_SET PROBLEM:_ Filter the records below and copy every line containing the word "high".

_MATERIALS PROVIDED:_
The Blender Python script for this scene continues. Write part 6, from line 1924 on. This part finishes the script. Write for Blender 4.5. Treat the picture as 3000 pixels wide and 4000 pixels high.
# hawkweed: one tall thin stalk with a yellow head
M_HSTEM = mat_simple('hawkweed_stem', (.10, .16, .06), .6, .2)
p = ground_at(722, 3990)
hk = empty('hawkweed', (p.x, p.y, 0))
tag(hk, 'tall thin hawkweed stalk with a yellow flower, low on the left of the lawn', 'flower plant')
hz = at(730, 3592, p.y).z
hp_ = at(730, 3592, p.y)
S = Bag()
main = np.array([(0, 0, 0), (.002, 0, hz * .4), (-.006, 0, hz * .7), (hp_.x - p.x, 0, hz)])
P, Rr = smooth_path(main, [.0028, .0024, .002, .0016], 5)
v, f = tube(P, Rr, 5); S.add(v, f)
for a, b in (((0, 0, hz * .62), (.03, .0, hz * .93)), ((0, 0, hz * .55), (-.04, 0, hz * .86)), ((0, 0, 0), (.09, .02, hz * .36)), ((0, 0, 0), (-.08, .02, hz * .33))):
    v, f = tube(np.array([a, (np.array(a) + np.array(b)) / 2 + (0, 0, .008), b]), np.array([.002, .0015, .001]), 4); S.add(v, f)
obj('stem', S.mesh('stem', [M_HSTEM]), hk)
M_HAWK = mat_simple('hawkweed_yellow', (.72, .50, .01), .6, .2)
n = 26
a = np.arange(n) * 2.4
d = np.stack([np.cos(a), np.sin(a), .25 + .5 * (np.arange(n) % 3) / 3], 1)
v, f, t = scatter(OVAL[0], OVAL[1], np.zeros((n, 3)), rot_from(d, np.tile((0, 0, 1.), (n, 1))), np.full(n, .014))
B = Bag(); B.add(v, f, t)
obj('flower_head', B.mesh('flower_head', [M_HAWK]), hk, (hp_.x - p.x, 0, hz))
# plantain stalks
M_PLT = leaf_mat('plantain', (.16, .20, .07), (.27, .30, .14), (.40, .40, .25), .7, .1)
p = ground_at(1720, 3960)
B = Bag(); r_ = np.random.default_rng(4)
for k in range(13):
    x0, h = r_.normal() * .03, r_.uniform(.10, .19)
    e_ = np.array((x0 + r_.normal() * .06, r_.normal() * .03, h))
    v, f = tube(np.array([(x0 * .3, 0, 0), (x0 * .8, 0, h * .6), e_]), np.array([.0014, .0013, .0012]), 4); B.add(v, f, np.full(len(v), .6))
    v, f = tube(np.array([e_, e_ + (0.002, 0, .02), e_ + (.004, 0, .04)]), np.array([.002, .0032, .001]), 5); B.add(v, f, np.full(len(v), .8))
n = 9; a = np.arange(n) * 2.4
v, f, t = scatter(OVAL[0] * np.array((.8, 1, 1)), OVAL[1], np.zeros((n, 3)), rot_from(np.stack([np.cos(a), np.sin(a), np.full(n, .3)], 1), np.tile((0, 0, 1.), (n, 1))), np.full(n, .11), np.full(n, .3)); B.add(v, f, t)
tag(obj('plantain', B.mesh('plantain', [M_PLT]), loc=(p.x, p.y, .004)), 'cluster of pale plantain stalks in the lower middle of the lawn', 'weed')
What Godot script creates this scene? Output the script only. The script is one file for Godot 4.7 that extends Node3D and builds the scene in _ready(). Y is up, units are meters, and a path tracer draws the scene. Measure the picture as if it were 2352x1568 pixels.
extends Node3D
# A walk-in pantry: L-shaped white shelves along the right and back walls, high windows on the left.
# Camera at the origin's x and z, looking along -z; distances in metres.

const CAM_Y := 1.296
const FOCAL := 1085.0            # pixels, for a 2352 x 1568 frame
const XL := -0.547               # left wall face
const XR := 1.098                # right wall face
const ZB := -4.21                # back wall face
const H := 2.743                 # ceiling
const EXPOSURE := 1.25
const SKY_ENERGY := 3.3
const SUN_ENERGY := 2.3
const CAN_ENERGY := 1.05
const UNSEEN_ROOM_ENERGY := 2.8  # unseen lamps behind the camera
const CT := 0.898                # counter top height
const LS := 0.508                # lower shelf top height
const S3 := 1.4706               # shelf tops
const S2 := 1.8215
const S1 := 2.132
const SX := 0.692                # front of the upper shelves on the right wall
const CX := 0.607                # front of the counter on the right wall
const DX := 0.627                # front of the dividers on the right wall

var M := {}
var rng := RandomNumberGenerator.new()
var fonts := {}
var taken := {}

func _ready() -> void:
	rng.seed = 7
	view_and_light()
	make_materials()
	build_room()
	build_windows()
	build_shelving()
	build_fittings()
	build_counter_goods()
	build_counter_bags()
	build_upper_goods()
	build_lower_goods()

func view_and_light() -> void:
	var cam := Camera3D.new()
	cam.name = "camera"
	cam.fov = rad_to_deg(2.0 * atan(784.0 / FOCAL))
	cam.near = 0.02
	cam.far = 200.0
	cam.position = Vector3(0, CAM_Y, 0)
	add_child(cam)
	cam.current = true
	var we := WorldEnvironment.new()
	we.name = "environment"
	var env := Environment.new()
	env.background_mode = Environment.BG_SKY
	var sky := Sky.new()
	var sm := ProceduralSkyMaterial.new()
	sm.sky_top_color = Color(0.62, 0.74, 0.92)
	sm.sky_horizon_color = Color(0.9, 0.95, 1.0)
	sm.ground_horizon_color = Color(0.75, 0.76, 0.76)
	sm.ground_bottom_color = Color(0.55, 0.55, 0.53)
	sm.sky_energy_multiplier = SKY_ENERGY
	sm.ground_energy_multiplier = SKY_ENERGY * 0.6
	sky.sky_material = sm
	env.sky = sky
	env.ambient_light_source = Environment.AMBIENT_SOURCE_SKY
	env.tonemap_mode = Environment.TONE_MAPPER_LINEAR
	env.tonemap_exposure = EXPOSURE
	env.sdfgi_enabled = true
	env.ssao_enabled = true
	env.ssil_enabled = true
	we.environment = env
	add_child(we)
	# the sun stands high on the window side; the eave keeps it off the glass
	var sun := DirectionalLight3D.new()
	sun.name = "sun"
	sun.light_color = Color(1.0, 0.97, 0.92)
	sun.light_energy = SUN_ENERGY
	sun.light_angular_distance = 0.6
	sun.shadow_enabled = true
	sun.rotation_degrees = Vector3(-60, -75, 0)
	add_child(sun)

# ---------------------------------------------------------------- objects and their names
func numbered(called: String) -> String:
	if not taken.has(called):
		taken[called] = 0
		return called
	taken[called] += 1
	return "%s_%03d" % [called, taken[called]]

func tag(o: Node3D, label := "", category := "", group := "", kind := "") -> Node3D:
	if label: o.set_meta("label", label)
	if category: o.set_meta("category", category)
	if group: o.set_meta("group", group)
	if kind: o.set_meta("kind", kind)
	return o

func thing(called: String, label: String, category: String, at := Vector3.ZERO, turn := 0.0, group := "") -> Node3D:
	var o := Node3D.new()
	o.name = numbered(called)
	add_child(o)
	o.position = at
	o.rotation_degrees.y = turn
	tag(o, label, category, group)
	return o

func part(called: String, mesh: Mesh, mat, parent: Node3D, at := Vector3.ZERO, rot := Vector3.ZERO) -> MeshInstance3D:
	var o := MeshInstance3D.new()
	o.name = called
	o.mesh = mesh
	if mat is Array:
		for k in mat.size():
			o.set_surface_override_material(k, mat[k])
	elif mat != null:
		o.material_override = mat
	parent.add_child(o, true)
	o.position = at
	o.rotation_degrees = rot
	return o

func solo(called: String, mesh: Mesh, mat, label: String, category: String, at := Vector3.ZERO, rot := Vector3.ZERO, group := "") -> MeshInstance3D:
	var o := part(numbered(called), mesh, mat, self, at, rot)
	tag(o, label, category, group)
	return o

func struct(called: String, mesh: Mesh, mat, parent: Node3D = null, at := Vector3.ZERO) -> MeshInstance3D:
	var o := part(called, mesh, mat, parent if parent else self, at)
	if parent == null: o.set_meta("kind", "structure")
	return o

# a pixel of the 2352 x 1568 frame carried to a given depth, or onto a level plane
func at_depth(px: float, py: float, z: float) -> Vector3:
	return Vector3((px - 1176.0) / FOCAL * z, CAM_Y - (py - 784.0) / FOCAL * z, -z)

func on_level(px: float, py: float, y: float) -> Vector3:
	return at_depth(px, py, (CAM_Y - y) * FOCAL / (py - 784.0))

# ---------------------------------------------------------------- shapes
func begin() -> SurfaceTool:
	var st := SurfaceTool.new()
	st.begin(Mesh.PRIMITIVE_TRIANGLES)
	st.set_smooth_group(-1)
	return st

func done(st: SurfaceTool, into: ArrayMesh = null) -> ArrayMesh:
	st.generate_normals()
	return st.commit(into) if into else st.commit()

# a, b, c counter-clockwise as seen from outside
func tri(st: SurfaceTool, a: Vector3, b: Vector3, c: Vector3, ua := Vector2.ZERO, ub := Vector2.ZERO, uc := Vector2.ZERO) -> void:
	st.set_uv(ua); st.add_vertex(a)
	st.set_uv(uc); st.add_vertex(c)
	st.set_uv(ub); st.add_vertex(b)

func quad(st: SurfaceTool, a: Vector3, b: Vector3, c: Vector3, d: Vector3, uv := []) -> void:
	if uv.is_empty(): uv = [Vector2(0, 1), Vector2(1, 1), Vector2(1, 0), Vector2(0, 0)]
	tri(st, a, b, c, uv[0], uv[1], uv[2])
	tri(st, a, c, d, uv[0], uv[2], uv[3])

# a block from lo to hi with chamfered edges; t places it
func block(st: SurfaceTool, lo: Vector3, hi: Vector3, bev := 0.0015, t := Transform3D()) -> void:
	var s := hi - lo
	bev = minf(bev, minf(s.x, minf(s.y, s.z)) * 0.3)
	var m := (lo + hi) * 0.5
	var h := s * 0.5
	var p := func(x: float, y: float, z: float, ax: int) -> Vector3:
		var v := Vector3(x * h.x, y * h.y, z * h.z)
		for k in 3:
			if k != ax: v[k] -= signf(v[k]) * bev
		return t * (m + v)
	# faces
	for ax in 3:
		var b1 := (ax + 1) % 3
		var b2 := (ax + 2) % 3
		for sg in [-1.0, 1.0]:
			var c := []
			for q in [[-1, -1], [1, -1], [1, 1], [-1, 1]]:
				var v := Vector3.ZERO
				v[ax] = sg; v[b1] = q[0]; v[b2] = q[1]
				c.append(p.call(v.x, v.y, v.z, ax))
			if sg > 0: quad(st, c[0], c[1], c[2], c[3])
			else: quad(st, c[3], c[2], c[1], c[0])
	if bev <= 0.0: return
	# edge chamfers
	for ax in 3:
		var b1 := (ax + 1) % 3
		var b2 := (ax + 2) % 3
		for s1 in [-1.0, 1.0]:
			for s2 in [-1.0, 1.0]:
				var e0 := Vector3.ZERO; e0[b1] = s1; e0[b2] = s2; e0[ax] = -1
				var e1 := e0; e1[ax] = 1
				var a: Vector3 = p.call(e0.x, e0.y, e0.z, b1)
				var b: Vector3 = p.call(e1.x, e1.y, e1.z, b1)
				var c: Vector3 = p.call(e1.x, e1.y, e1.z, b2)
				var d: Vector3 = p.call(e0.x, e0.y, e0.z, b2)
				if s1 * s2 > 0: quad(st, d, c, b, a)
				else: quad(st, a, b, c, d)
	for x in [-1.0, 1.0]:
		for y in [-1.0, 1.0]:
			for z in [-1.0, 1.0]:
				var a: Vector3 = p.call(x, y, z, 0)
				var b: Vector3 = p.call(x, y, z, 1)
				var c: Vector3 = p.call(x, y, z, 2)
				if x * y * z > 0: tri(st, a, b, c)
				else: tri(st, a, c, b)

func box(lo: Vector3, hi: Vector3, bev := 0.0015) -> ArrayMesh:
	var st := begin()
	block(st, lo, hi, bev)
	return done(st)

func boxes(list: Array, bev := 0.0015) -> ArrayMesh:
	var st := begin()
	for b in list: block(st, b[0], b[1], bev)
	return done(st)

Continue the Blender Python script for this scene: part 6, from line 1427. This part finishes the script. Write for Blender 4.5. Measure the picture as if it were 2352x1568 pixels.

_TASK OUTPUT:_
The Blender Python script for this scene continues. Write part 6, from line 1924 on. This part finishes the script. Write for Blender 4.5. Treat the picture as 3000 pixels wide and 4000 pixels high.
# A walk-in pantry: L-shaped white shelves along the right and back walls, high windows on the left.
	# the sun stands high on the window side; the eave keeps it off the glass